Dalam konstruksi sosial dan aspek psiko-sosial di masyarakat, perempuan memiliki banyak kelebihan dalam menuntaskan misi-misi kemanusiaan. Perempuan memiliki tingkat kepekaan yang tinggi, sehingga memudahkan penerimaan masyarakat sekitar. Kepekaan ini juga yang mampu memberikan rasa aman sekaligus nyaman bagi sesama perempuan dan anak-anak yang rentan menjadi korban dalam sebuah daerah yang sedang mengalami konflik. Kepekaan perempuan ini didasari atas hasil penelitian seorang peneliti dari University of Basel di Switzerland[1] yang mengungkapkan bahwa perempuan memang lebih peka terhadap perasaan dan emosi daripada laki-laki.

Perbedaan tingkat sensitivitas tersebut disebabkan oleh perbedaan struktur otak. Struktur otak yang anak laki-laki miliki adalah volume insula anterior yang lebih besar, sehingga membuat anak laki-laki kurang peka terhadap perasaan maupun emosi. Insula anterior merupakan merupakan daerah di otak manusia yang berfungsi untuk pengenalan empati dan emosi pada orang lain. Sementara peneliti tidak menemukan ciri yang sama dalam otak anak perempuan. Atas dasar inilah, perempuan menjadi sosok yang pas dalam menjaga perdamaian di daerah-daerah yang rawan terjadi konflik. Karena lebih peka terhadap perasaan dan emosi orang lain, perempuan lebih bisa memahami dan mengerti keinginan serta kebutuhan orang-orang di sekitarnya.

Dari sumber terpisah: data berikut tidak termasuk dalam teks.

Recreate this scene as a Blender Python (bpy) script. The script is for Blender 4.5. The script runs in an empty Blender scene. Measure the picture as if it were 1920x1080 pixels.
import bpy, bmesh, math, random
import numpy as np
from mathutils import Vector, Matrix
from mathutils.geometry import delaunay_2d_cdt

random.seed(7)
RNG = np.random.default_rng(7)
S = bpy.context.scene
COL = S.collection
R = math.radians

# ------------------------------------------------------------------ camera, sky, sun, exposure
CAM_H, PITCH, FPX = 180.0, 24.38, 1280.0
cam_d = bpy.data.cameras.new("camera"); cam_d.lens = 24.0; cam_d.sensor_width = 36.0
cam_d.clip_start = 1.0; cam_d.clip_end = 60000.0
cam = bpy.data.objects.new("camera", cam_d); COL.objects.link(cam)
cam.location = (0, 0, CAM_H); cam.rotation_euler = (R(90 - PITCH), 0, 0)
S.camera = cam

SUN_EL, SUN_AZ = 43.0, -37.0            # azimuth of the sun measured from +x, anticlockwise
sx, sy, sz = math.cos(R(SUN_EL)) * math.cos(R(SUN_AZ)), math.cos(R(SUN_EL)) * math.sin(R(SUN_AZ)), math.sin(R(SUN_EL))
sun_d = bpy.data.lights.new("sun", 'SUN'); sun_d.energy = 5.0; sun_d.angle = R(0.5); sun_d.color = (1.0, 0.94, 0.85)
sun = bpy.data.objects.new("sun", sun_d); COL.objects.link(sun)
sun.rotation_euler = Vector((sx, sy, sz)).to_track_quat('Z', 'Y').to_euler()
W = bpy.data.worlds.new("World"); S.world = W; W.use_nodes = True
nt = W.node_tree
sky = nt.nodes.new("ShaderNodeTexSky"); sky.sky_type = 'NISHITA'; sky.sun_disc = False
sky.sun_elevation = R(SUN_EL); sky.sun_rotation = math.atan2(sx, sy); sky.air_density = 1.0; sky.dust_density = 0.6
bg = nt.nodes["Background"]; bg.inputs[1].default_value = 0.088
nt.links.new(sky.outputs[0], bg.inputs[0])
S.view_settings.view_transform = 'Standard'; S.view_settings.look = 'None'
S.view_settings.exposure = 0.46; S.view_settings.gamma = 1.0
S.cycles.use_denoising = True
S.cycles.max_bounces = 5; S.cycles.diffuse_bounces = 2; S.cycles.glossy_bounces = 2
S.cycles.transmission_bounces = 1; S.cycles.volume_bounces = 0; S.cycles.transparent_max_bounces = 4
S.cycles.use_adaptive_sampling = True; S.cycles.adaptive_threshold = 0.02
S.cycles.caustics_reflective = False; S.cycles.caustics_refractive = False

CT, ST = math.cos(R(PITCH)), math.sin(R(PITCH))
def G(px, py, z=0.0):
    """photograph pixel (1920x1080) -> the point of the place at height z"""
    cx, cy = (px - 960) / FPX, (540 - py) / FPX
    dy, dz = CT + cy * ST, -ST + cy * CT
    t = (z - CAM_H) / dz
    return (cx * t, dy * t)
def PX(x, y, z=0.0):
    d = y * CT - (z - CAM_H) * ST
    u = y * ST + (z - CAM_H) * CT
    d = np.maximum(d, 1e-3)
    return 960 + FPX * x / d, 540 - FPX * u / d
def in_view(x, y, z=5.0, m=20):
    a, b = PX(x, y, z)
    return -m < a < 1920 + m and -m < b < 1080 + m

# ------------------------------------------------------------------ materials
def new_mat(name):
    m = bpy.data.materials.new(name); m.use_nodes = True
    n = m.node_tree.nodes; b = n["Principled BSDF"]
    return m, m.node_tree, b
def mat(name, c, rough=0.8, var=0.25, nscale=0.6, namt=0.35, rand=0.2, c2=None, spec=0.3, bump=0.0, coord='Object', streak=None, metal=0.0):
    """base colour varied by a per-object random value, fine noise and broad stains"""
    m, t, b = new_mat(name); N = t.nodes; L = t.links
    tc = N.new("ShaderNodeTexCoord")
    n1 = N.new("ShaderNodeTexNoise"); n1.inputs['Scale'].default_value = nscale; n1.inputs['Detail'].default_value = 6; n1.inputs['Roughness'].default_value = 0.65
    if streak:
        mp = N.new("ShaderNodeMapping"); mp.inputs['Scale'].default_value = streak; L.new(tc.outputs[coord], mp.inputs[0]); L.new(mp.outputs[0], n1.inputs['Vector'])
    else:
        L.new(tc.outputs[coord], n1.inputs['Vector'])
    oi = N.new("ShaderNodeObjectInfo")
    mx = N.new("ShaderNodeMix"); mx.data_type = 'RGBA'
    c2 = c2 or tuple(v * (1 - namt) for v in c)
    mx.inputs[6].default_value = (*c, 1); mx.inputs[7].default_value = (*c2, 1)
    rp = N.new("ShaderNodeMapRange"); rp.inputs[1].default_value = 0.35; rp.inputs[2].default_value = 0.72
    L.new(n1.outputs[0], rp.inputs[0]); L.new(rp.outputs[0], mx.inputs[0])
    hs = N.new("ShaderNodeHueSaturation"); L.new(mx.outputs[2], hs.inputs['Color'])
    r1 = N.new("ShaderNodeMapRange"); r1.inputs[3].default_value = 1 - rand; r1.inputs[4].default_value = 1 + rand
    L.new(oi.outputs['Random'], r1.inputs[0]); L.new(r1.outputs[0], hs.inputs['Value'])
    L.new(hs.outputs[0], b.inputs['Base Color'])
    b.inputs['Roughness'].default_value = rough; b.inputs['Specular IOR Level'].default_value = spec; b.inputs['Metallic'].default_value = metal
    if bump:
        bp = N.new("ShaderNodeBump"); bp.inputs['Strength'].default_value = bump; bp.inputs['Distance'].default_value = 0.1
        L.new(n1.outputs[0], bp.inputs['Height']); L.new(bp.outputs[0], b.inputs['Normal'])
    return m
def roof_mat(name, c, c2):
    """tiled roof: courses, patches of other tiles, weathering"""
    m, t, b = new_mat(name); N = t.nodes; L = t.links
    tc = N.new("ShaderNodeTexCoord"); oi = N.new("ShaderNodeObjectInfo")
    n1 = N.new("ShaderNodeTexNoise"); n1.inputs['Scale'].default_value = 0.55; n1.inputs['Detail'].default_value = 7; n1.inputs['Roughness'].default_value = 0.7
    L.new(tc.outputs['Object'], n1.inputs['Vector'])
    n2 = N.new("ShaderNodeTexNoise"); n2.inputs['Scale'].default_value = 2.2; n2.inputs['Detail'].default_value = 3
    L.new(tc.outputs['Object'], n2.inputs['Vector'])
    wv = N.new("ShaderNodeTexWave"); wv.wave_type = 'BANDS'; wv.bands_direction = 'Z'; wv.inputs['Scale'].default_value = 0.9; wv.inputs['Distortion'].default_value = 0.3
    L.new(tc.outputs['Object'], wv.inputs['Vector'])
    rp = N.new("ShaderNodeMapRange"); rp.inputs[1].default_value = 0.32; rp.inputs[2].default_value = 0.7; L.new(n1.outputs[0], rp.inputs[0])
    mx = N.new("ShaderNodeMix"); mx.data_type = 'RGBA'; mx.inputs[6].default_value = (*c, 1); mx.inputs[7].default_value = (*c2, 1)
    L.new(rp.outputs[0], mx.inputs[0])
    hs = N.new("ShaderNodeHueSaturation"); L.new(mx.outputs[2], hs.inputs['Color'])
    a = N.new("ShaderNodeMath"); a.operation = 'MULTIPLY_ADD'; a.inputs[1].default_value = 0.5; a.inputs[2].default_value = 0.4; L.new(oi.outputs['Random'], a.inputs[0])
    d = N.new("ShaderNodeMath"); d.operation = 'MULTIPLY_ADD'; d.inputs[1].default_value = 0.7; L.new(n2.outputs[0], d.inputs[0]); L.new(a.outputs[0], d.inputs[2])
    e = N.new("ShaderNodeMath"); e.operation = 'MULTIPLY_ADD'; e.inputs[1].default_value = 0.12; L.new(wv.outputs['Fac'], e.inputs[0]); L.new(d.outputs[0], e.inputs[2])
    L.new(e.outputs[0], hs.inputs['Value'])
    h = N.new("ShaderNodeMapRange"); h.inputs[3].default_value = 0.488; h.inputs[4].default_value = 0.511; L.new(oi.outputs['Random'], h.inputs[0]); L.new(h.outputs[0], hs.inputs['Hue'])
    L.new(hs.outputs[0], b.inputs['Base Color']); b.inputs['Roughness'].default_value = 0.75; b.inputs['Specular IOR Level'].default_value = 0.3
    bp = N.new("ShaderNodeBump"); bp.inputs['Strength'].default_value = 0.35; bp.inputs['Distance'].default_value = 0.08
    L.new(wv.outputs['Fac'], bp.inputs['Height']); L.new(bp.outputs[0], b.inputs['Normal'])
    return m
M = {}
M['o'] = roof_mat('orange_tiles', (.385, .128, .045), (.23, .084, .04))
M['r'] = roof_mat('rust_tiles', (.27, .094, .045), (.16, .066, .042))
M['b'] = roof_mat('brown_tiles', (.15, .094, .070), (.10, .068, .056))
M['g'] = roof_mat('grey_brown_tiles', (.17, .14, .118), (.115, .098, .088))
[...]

Hal inilah yang sering diabaikan dalam penyelesaian konflik karena sibuk menjalankan misi; padahal orang-orang di daerah terdampak konflik lebih ingin dipahami dan dimengerti tentang keinginan sekaligus kebutuhan mereka.

Baca Juga  Rumah Tangga Masa Depan yang Setara

Akhir kata, kembali pada pernyataan saat tulisan ini dimulai, yakni pandangan perempuan sebagai korban harus beralih ke pandangan perempuan sebagai agen perdamaian. Perempuan sudah ditakdirkan lebih peka terhadap perasaan dan emosi orang lain, sehingga hanya memposisikannya secara pasif adalah sebuah kerugian besar. Keistimewaan yang perempuan miliki sudah seyogianya termanifestasikan ke dalam pelbagai aspek kehidupan; khususnya untuk mewujudkan negara yang damai dan sejahtera sebagai satu di antara tolok ukur kemajuan bangsa.